- _Task description_:
Retype the listing below line for line, but only from the line with "Reconstruct this image" down to the line with "return m, nt, nt.nodes['Principled BSDF']", inclusive. Pictures stay out.

Records with scene code
++++++++

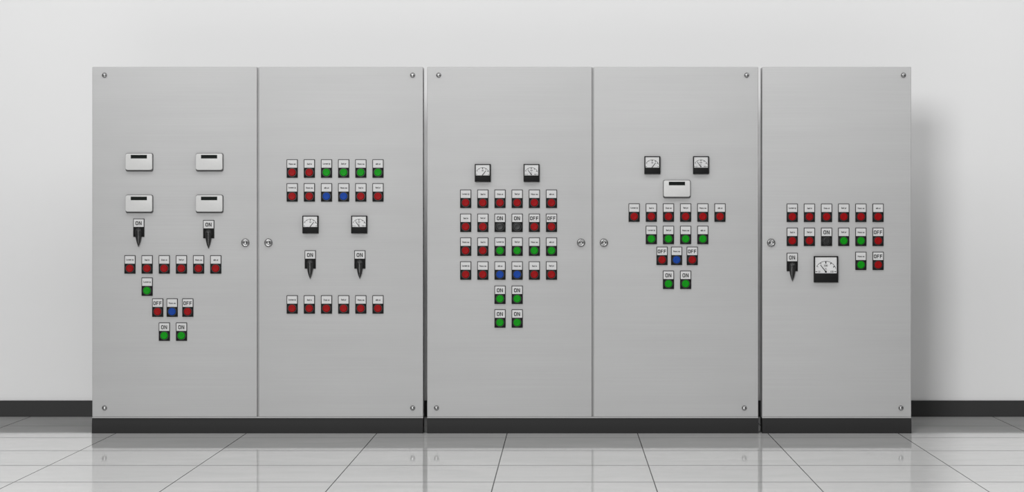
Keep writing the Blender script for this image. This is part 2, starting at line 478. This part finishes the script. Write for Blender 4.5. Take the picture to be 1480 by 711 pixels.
STD = ['Lorem ip', 'Sed in', 'Duis ut', 'Sed pr', 'Nunc eu', 'elit ut']
NTH = ['first', 'second', 'third', 'fourth', 'fifth', 'sixth']
def row(root, xs, y, items, where):
    for i, (x, (col, txt)) in enumerate(zip(xs, items)):
        push_button(root, x, y, col, txt, f"{NTH[i]} in {where}")
def cols(x, n=6, step=24.8): return [x + step * i for i in range(n)]
RED6 = [('red', t) for t in STD]
MIX_G = [('red', 'Nunc eu'), ('red', 'Sed in'), ('green', 'Lorem ip'), ('green', 'Sed pr'), ('green', 'Nunc eu'), ('green', 'elit ut')]
MIX_B = [('red', 'Lorem ip'), ('red', 'Nunc eu'), ('blue', 'elit ut'), ('blue', 'Nunc eu'), ('red', 'Sed in'), ('red', 'Sed pr')]
TRI = [('red', 'OFF'), ('blue', 'Nunc eu'), ('red', 'OFF')]
ONS = [('green', 'ON'), ('green', 'ON')]

# first cabinet, door with the modules
slotted_module(cab_a, 201.7, 233.8, 'first of the upper pair')
slotted_module(cab_a, 303.1, 233.8, 'second of the upper pair')
slotted_module(cab_a, 201.7, 294.0, 'first of the lower pair')
slotted_module(cab_a, 303.1, 294.0, 'second of the lower pair')
selector_switch(cab_a, 200.8, 329.1, 'under the first module of the lower pair')
selector_switch(cab_a, 301.8, 331.2, 'under the second module of the lower pair')
row(cab_a, cols(188.0), 382.2, RED6, 'the row under the modules')
push_button(cab_a, 212.8, 414.3, 'green', 'Lorem ip', 'alone below the row of six')
row(cab_a, [228.1, 249.0, 271.6], 444.6, TRI, 'the close three below the lone green button')
row(cab_a, [237.7, 262.5], 479.3, ONS, 'the lowest pair on the door with four modules')
# first cabinet, door with the meters
row(cab_a, cols(422.4), 243.6, MIX_G, 'the row at the top of the meter door')
row(cab_a, cols(422.4), 278.1, MIX_B, 'the row just above the two meters')
analog_meter(cab_a, 449.0, 324.4, 'small', 'plain', 'small black meter with needle leaning right, above a lever switch')
analog_meter(cab_a, 519.4, 324.4, 'small', 'hub', 'small black meter with needle leaning left, above a lever switch')
selector_switch(cab_a, 448.5, 375.0, 'under the meter with needle leaning right')
selector_switch(cab_a, 520.2, 375.0, 'under the meter with needle leaning left')
row(cab_a, cols(422.4), 440.0, RED6, 'the row under the lever switches')
# second cabinet, door with six rows
analog_meter(cab_b, 697.8, 250.0, 'small', 'plain', 'small black meter with needle leaning right, above the six rows')
analog_meter(cab_b, 768.2, 250.0, 'small', 'hub', 'small black meter with needle leaning left, above the six rows')
row(cab_b, cols(673.1), 287.3, RED6, 'the all-red row under the meters')
row(cab_b, cols(673.1), 322.0, [('red', 'Sed in'), ('red', 'Sed pr'), ('black', 'ON'), ('black', 'ON'), ('red', 'OFF'), ('red', 'OFF')], 'the row with two black buttons')
row(cab_b, cols(673.1), 356.5, MIX_G, 'the row with four green buttons')
row(cab_b, cols(673.1), 391.0, MIX_B, 'the row with two blue buttons')
row(cab_b, cols(722.7, 2), 426.0, ONS, 'the upper ON pair')
row(cab_b, cols(722.7, 2), 460.3, ONS, 'the lowest ON pair')
# second cabinet, door with the module
analog_meter(cab_b, 942.7, 238.7, 'small', 'plain', 'small black meter with needle leaning right, above the slotted module')
analog_meter(cab_b, 1013.0, 238.7, 'small', 'hub', 'small black meter with needle leaning left, above the slotted module')
slotted_module(cab_b, 978.1, 272.5, 'between the two meters and the red row')
row(cab_b, cols(916.5), 307.3, RED6, 'the row under the slotted module')
row(cab_b, cols(941.3, 4), 339.6, [('green', 'Lorem ip'), ('green', 'Sed pr'), ('green', 'Nunc eu'), ('green', 'elit ut')], 'the row of four green buttons')
row(cab_b, [956.8, 977.8, 1000.4], 369.8, TRI, 'the close three below four green buttons')
row(cab_b, [966.1, 990.9], 404.4, ONS, 'the lowest pair on the door with one module')
# third cabinet
row(cab_c, cols(1144.9), 307.6, RED6, 'the top row of the narrow cabinet')
row(cab_c, cols(1144.9), 342.3, [('red', 'Sed in'), ('red', 'Sed pr'), ('black', 'ON'), ('green', 'Sed pr'), ('green', 'Nunc eu'), ('red', 'OFF')], 'the middle row of the narrow cabinet')
selector_switch(cab_c, 1144.9, 378.7, 'beside the large gauge')
analog_meter(cab_c, 1193.4, 389.0, 'large', 'hub', 'large black square gauge with needle leaning left')
push_button(cab_c, 1244.1, 377.0, 'green', 'Nunc eu', 'in the lowest row beside the large gauge')
push_button(cab_c, 1269.0, 377.0, 'red', 'OFF', 'at the end of the lowest row')

# ------------------------------------------------------------------ light
def area(name, loc, target, sx, sy, power):
    d = bpy.data.lights.new(name, 'AREA'); d.shape = 'RECTANGLE'; d.size = sx; d.size_y = sy; d.energy = power
    o = bpy.data.objects.new(name, d); C.objects.link(o); o.location = loc
    o.rotation_euler = (Vector(target) - Vector(loc)).to_track_quat('-Z', 'Y').to_euler()
    return o
area('front_lamp', (-2.8, -14.0, 4.6), (0.0, 0.5, 1.0), 3.0, 3.0, 1080)
area('ceiling_lamp', (0.0, -1.4, 3.2), (0.0, 0.0, 0.9), 9.0, 0.9, 92)
area('floor_fill_light', (0.0, -4.6, 3.2), (0.0, -6.0, 0.0), 8.0, 1.2, 260)  # added fill with no visible source, brightens the foreground floor
area('wall_fill_light', (0.0, 0.2, 3.3), (0.0, 0.5, 0.0), 9.0, 0.4, 16)  # unseen wash added to lighten the wall top and the cabinet gaps
w = bpy.data.worlds.new('room_light'); bpy.context.scene.world = w; w.use_nodes = True
w.node_tree.nodes['Background'].inputs['Color'].default_value = (1, 1, 1, 1)
w.node_tree.nodes['Background'].inputs['Strength'].default_value = 0.12

# ------------------------------------------------------------------ camera
cd = bpy.data.cameras.new('camera'); cam = bpy.data.objects.new('camera', cd); C.objects.link(cam)
cam.location = (0, -DIST, EYE); cam.rotation_euler = (math.pi / 2, 0, 0)
cd.sensor_width = 36; cd.lens = F / 1480 * 36
cd.shift_x = (740 - PX0) / 1480; cd.shift_y = (PY0 - 355.5) / 1480
cd.clip_end = 100
sc = bpy.context.scene
sc.camera = cam
sc.view_settings.view_transform = 'Standard'; sc.view_settings.look = 'None'
sc.view_settings.gamma = 1.0; sc.view_settings.use_curve_mapping = False
sc.view_settings.exposure = -0.05
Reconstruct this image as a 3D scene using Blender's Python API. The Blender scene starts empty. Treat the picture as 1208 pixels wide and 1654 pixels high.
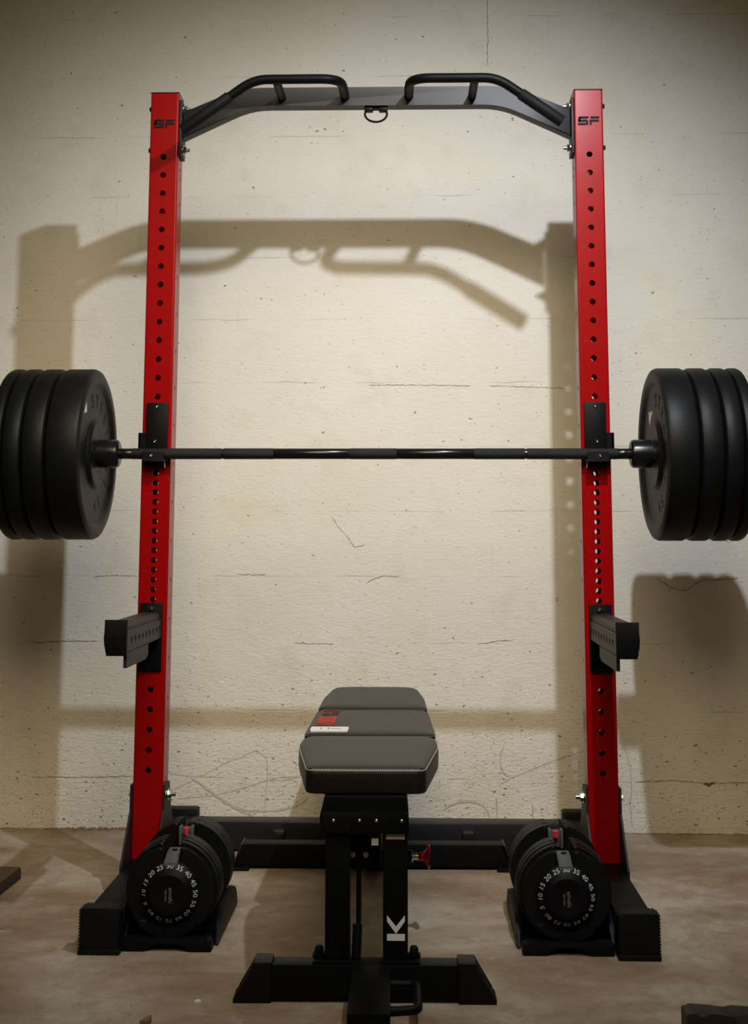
import bpy, bmesh, math, random
from mathutils import Vector, Matrix
random.seed(7)
C = bpy.context.scene.collection
PI = math.pi

# ------------------------------------------------------------------ materials
def new_mat(name):
    m = bpy.data.materials.new(name); m.use_nodes = True
    nt = m.node_tree
    return m, nt, nt.nodes['Principled BSDF']

def simple(name, col, rough=.5, metal=0., spec=.4, var=.15, vscale=40., bump=0., bscale=200., coat=0.):
    m, nt, b = new_mat(name)
    N, L = nt.nodes, nt.links
    tc = N.new('ShaderNodeTexCoord')
    no = N.new('ShaderNodeTexNoise'); no.inputs['Scale'].default_value = vscale; no.inputs['Detail'].default_value = 4
    L.new(tc.outputs['Object'], no.inputs['Vector'])
    mx = N.new('ShaderNodeMix'); mx.data_type = 'RGBA'
    mx.inputs[6].default_value = (*[c*(1-var) for c in col], 1)
    mx.inputs[7].default_value = (*[min(1, c*(1+var)) for c in col], 1)
    L.new(no.outputs['Fac'], mx.inputs[0])
    L.new(mx.outputs[2], b.inputs['Base Color'])
    b.inputs['Roughness'].default_value = rough
    b.inputs['Metallic'].default_value = metal
    b.inputs['Specular IOR Level'].default_value = spec
    b.inputs['Coat Weight'].default_value = coat
    if bump > 0:
        n2 = N.new('ShaderNodeTexNoise'); n2.inputs['Scale'].default_value = bscale; n2.inputs['Detail'].default_value = 3
        L.new(tc.outputs['Object'], n2.inputs['Vector'])
        bp = N.new('ShaderNodeBump'); bp.inputs['Strength'].default_value = bump; bp.inputs['Distance'].default_value = .002
        L.new(n2.outputs['Fac'], bp.inputs['Height']); L.new(bp.outputs['Normal'], b.inputs['Normal'])
    return m

RED = simple('red_powder_coat', (.265, .0018, .0025), .25, 0, .16, .08, 30, .05, 500)
BLK = simple('black_powder_coat', (.0036, .0039, .0044), .45, 0, .09, .2, 50, .15, 700)
BLK_M = simple('satin_black_beam_paint', (.011, .011, .0135), .45, 0, .3, .15, 40, .1, 600)
GUN = simple('dark_grey_bracket_paint', (.016, .016, .0145), .5, 0, .2, .2, 40, .1, 500)
PLAS = simple('black_plastic', (.0032, .0033, .0042), .5, 0, .12, .2, 60, .1, 300)
RUB = simple('black_rubber', (.0038, .0044, .0047), .48, 0, .18, .35, 14, .12, 250)
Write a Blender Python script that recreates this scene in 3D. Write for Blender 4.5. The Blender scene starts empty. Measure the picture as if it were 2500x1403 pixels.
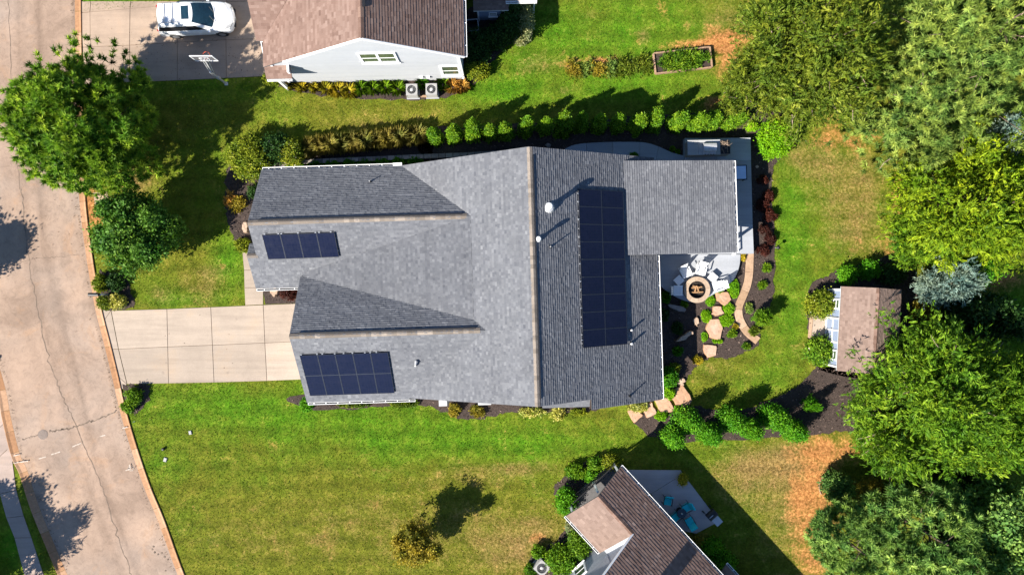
import bpy, math, random
import numpy as np
from mathutils import Vector, Matrix

# ------------------------------------------------------------------ camera, sky, sun, exposure
SC = bpy.context.scene
COL = SC.collection
H = 45.7                       # drone height above the lawn, metres
FPX = 1667.0                   # focal length in pixels of the 2500 px wide photograph (24 mm equivalent)
cam_data = bpy.data.cameras.new('camera')
cam = bpy.data.objects.new('camera', cam_data)
COL.objects.link(cam)
cam.location = (0, 0, H)
cam.rotation_euler = (0, 0, 0)
cam_data.sensor_width = 36.0
cam_data.lens = 36.0 * FPX / 2500.0
cam_data.clip_end = 2000.0
SC.camera = cam

SUN_EL = math.radians(38.0)
SHADOW_DIR = math.radians(35.5)            # shadows fall this way in the ground plane (from +X)
SUN_VEC = Vector((-math.cos(SHADOW_DIR) * math.cos(SUN_EL), -math.sin(SHADOW_DIR) * math.cos(SUN_EL), math.sin(SUN_EL)))
world = bpy.data.worlds.new('World')
SC.world = world
world.use_nodes = True
wn = world.node_tree.nodes
sky = wn.new('ShaderNodeTexSky')
sky.sky_type = 'NISHITA'
sky.sun_disc = False
sky.ozone_density = 6.0
sky.dust_density = 0.2
sky.sun_elevation = SUN_EL
sky.sun_rotation = math.atan2(SUN_VEC.x, SUN_VEC.y)
world.node_tree.links.new(sky.outputs[0], wn['Background'].inputs['Color'])
wn['Background'].inputs['Strength'].default_value = 0.064
sun_data = bpy.data.lights.new('sun', 'SUN')
sun_data.energy = 4.6
sun_data.angle = math.radians(0.5)
sun_data.color = (1.0, 0.94, 0.84)
sun = bpy.data.objects.new('sun', sun_data)
COL.objects.link(sun)
sun.rotation_euler = SUN_VEC.to_track_quat('Z', 'Y').to_euler()
sun.location = SUN_VEC * 60
SC.view_settings.view_transform = 'Standard'
SC.view_settings.look = 'None'
SC.view_settings.exposure = 1.4
SC.view_settings.gamma = 1.0
SC.view_settings.use_curve_mapping = False
SC.render.engine = 'CYCLES'
SC.cycles.max_bounces = 5
SC.cycles.diffuse_bounces = 3
SC.cycles.glossy_bounces = 2
SC.cycles.transmission_bounces = 2
SC.cycles.transparent_max_bounces = 4
SC.cycles.use_denoising = True

# ------------------------------------------------------------------ measuring helpers
def P(px, py, z=0.0):
    """Where a point seen at a photo pixel stands, given its real height."""
    k = (H - z) / FPX
    return Vector(((px - 1250.0) * k, (701.5 - py) * k, z))

class Frame:
    """A turned local frame standing on the ground: a house axis system."""
    def __init__(self, x, y, deg):
        self.x, self.y, self.a = x, y, math.radians(deg)
        self.c, self.s = math.cos(self.a), math.sin(self.a)
    def loc(self, p):
        dx, dy = p[0] - self.x, p[1] - self.y
        return Vector((dx * self.c + dy * self.s, -dx * self.s + dy * self.c, p[2]))
    def px(self, px, py, z=0.0):
        return self.loc(P(px, py, z))
    def hit(self, px, py, zf, off=0.0):
        """Point of the surface z = zf(u, v) + off that is seen at a pixel."""
        z = 3.0
        for _ in range(40):
            q = self.px(px, py, z)
            z = zf(q.x, q.y) + off
        return self.px(px, py, z)

# ------------------------------------------------------------------ materials
def mat_base(name):
    m = bpy.data.materials.new(name)
    m.use_nodes = True
    nt = m.node_tree
    return m, nt.nodes, nt.links, nt.nodes['Principled BSDF']

def noise(n, l, scale, detail=4.0, rough=0.6, vec=None, dist=0.0):
    t = n.new('ShaderNodeTexNoise')
    t.inputs['Scale'].default_value = scale
    t.inputs['Detail'].default_value = detail
    t.inputs['Roughness'].default_value = rough
    t.inputs['Distortion'].default_value = dist
    if vec is not None:
        l.new(vec, t.inputs['Vector'])
    return t.outputs['Fac']

def ramp(n, l, src, stops):
    r = n.new('ShaderNodeValToRGB')
    e = r.color_ramp.elements
    while len(e) < len(stops):
        e.new(0.5)
    for i, (p, c) in enumerate(stops):
        e[i].position = p
        e[i].color = (c[0], c[1], c[2], 1.0) if not isinstance(c, (int, float)) else (c, c, c, 1.0)
    l.new(src, r.inputs['Fac'])
    return r.outputs['Color']

def mixc(n, l, fac, a, b, mode='MIX'):
    m = n.new('ShaderNodeMix')
    m.data_type = 'RGBA'
    m.blend_type = mode
    for s, v in ((m.inputs[0], fac), (m.inputs[6], a), (m.inputs[7], b)):
        if isinstance(v, bpy.types.NodeSocket):
            l.new(v, s)
        elif isinstance(v, (int, float)):
            s.default_value = v
        else:
            s.default_value = (v[0], v[1], v[2], 1.0)
    return m.outputs[2]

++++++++

- _Response below_:
Reconstruct this image as a 3D scene using Blender's Python API. The Blender scene starts empty. Treat the picture as 1208 pixels wide and 1654 pixels high.
import bpy, bmesh, math, random
from mathutils import Vector, Matrix
random.seed(7)
C = bpy.context.scene.collection
PI = math.pi

# ------------------------------------------------------------------ materials
def new_mat(name):
    m = bpy.data.materials.new(name); m.use_nodes = True
    nt = m.node_tree
    return m, nt, nt.nodes['Principled BSDF']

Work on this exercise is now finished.